* START Data provided *

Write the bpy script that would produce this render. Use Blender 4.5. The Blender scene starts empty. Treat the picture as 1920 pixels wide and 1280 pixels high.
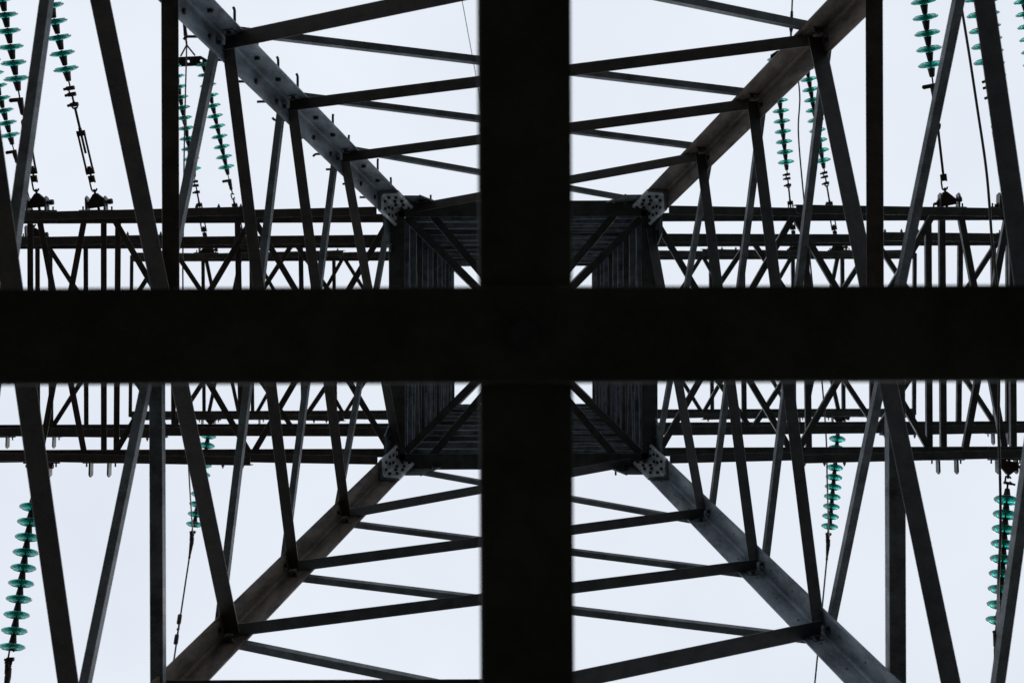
import bpy, bmesh, math, random
from mathutils import Vector as V, Matrix
random.seed(7)
S = bpy.context.scene
COL = S.collection
R = math.radians

# ------------------------------------------------------------------ camera, sky, sun, exposure
CAM_H = 1.5                      # eye height above the grass
F = 1920 * 50 / 36               # focal length in pixels of the 1920-wide photograph
CX, CY = 981.0, 628.0            # where the tower's axis meets the picture
ROLL = 0.0036
rv, dv = V((1, ROLL, 0)).normalized(), V((-ROLL, 1, 0)).normalized()
cd = bpy.data.cameras.new('camera'); cam = bpy.data.objects.new('camera', cd); COL.objects.link(cam)
cd.lens = 50; cd.sensor_width = 36
cd.shift_x = -(CX - 960) / 1920; cd.shift_y = (CY - 640) / 1920
cd.clip_start = 0.05; cd.clip_end = 3000
cd.dof.use_dof = True; cd.dof.focus_distance = 15.5; cd.dof.aperture_fstop = 2.8
M = Matrix.Identity(4)
for i in range(3):
    M[i][0], M[i][1], M[i][2] = rv[i], -dv[i], (0, 0, -1)[i]
M[2][3] = CAM_H
cam.matrix_world = M
S.camera = cam

wd = bpy.data.worlds.new("World"); S.world = wd; wd.use_nodes = True
nt = wd.node_tree; nt.nodes.clear()
out = nt.nodes.new('ShaderNodeOutputWorld'); bg = nt.nodes.new('ShaderNodeBackground')
sky = nt.nodes.new('ShaderNodeTexSky'); sky.sky_type = 'NISHITA'; sky.sun_disc = False
sky.sun_elevation = R(62); sky.sun_rotation = R(225)
cloud = nt.nodes.new('ShaderNodeTexNoise'); cloud.inputs['Scale'].default_value = 5.5; cloud.inputs['Detail'].default_value = 3
ramp = nt.nodes.new('ShaderNodeValToRGB')      # the even cloud cover, pale with barely darker folds
ramp.color_ramp.elements[0].position = 0.3; ramp.color_ramp.elements[0].color = (7.75, 8.3, 9.2, 1)
ramp.color_ramp.elements[1].position = 0.7; ramp.color_ramp.elements[1].color = (8.5, 9.05, 9.85, 1)
mix = nt.nodes.new('ShaderNodeMix'); mix.data_type = 'RGBA'; mix.inputs['Factor'].default_value = 0.96
nt.links.new(cloud.outputs['Fac'], ramp.inputs['Fac'])
nt.links.new(sky.outputs['Color'], mix.inputs['A']); nt.links.new(ramp.outputs['Color'], mix.inputs['B'])
nt.links.new(mix.outputs['Result'], bg.inputs['Color']); bg.inputs['Strength'].default_value = 0.1
nt.links.new(bg.outputs[0], out.inputs[0])

sl = bpy.data.lights.new('sun', 'SUN'); so = bpy.data.objects.new('sun', sl); COL.objects.link(so)
sl.energy = 0.6; sl.angle = R(25); sl.color = (1, 0.96, 0.9)
so.rotation_euler = (R(28), 0, R(135)); so.location = (0, 0, 60)

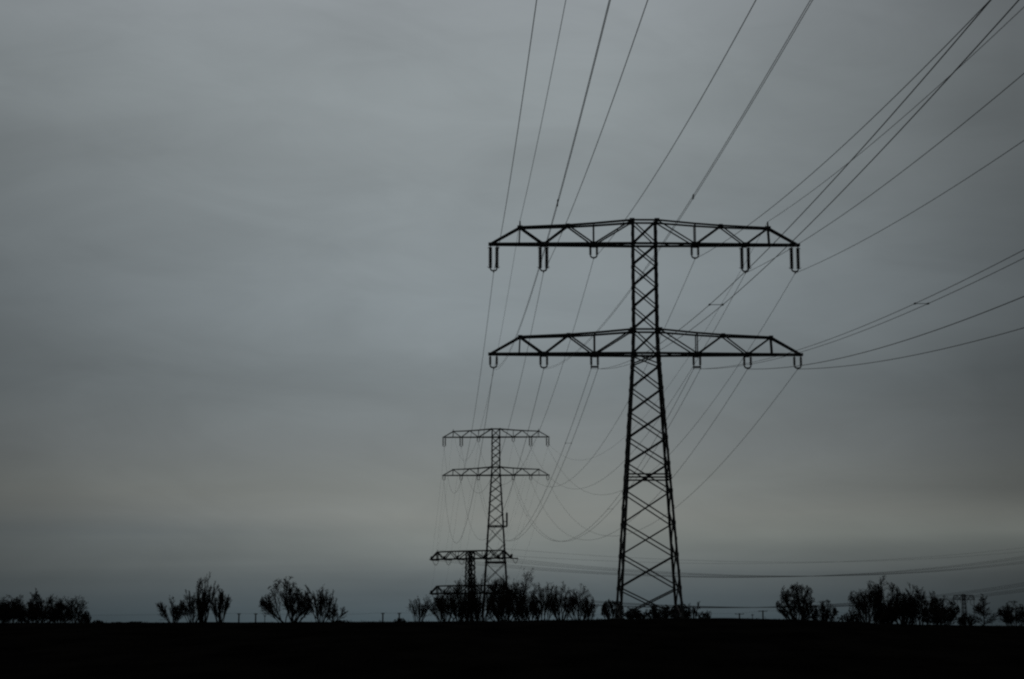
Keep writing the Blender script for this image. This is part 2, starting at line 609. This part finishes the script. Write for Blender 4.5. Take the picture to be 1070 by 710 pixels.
b2 = gz(T2['x'], T2['y'])
h2 = T2['z'] - b2
P2_ = pylon('power_pylon', (T2['x'], T2['y'], b2), T2['rz'], h2,
            [(0, 4.15), (h2, 1.50), (h2 + 2.6, 1.32), (h2 + HEAD, 1.30), (h2 + HEAD + TOP, 1.28)],
            [(0, 3.95), (h2, 1.05), (h2 + HEAD + TOP, .68)],
            [0, 6.1, 12.1, 18.3, 23.8, 29.1, 32.9, 36.2, 39.1, 41.7, h2, h2 + 2.60, h2 + 4.90, h2 + 7.15, h2 + 9.40, h2 + HEAD, h2 + HEAD + TOP],
            [18.3, 29.1], (.34, .19, .30, .18), 'tall slim lattice pylon rising from the thicket, a small antenna on its side')
# antenna panel on a bracket at the side of the tall pylon
an = MB()
wz = float(np.interp(29.2, (0, h2), (4.15, 1.5)))
an.box((wz + .95, -.4, 31.2), (.55, .35, 4.0))
an.tube([(wz + .95, -.1, 28.9), (wz + .95, -.1, 33.4)], .08, 8)
ant = an.build('antenna', M_PANEL, P2_)
an = MB()
for z in (29.3, 30.6):
    an.bar((wz - .2, 0, z), (wz + 1.2, -.05, z), .22, .05)
an.bar((wz - .2, 0, 29.0), (wz + 1.0, 0, 29.0), .3, .06)
an.bar((wz - .05, 0, 28.9), (wz - .05, 0, 30.7), .3, .06)
an.build('bracket', M_STEEL, ant)

b3 = gz(T3['x'], T3['y'])
h3 = T3['z'] - b3
P3_ = pylon('tension_pylon', (T3['x'], T3['y'], b3), T3['rz'], h3,
            [(0, 2.2), (h3, 1.35), (h3 + HEAD + TOP, 1.15)],
            [(0, 2.2), (h3, 1.35), (h3 + HEAD + TOP, 1.15)],
            [0, 3.4, 6.8, h3, h3 + 2.6, h3 + 5.6, h3 + 8.6, h3 + HEAD, h3 + HEAD + TOP],
            [h3 * .5], (.50, .32, .50, .30), 'short broad lattice pylon half sunk in the thicket, arms turned aside',
            flat=True, hang=False)


# ------------------------------------------------------------------ wires
ATT = {}
for s_, n_s in ((-1, 'a'), (1, 'b')):
    ATT['Uo' + n_s], ATT['Um' + n_s], ATT['Ui' + n_s] = (s_ * 15.75, HEAD - 3.0), (s_ * 10.55, HEAD - 3.0), (s_ * 5.3, HEAD - 1.5)
    ATT['Lo' + n_s], ATT['Lm' + n_s], ATT['Li' + n_s] = (s_ * 15.75, -1.5), (s_ * 10.55, -1.5), (s_ * 5.3, -1.5)
    ATT['E' + n_s] = (s_ * 13.0, HEAD + 2.5)


def att(T, key, tension=False):
    u, z = ATT[key]
    if tension:
        z = HEAD + 3.1 if key[0] == 'E' else (HEAD - .25 if key[0] == 'U' else -.25)
    return np.array([T['x'] + u * math.cos(T['rz']), T['y'] + u * math.sin(T['rz']), T['z'] + z])


def span(A, B, sag, n=90):
    t = np.linspace(0, 1, n)[:, None]
    P = A * (1 - t) + B * t
    P[:, 2] -= 4 * sag * (t * (1 - t))[:, 0]
    return P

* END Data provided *

Your task:
Only the lines from the start of the records through the line containing "S.camera = cam" should be repeated, word for word, with the pictures left out.

Exercise answer:
Write the bpy script that would produce this render. Use Blender 4.5. The Blender scene starts empty. Treat the picture as 1920 pixels wide and 1280 pixels high.
import bpy, bmesh, math, random
from mathutils import Vector as V, Matrix
random.seed(7)
S = bpy.context.scene
COL = S.collection
R = math.radians

# ------------------------------------------------------------------ camera, sky, sun, exposure
CAM_H = 1.5                      # eye height above the grass
F = 1920 * 50 / 36               # focal length in pixels of the 1920-wide photograph
CX, CY = 981.0, 628.0            # where the tower's axis meets the picture
ROLL = 0.0036
rv, dv = V((1, ROLL, 0)).normalized(), V((-ROLL, 1, 0)).normalized()
cd = bpy.data.cameras.new('camera'); cam = bpy.data.objects.new('camera', cd); COL.objects.link(cam)
cd.lens = 50; cd.sensor_width = 36
cd.shift_x = -(CX - 960) / 1920; cd.shift_y = (CY - 640) / 1920
cd.clip_start = 0.05; cd.clip_end = 3000
cd.dof.use_dof = True; cd.dof.focus_distance = 15.5; cd.dof.aperture_fstop = 2.8
M = Matrix.Identity(4)
for i in range(3):
    M[i][0], M[i][1], M[i][2] = rv[i], -dv[i], (0, 0, -1)[i]
M[2][3] = CAM_H
cam.matrix_world = M
S.camera = cam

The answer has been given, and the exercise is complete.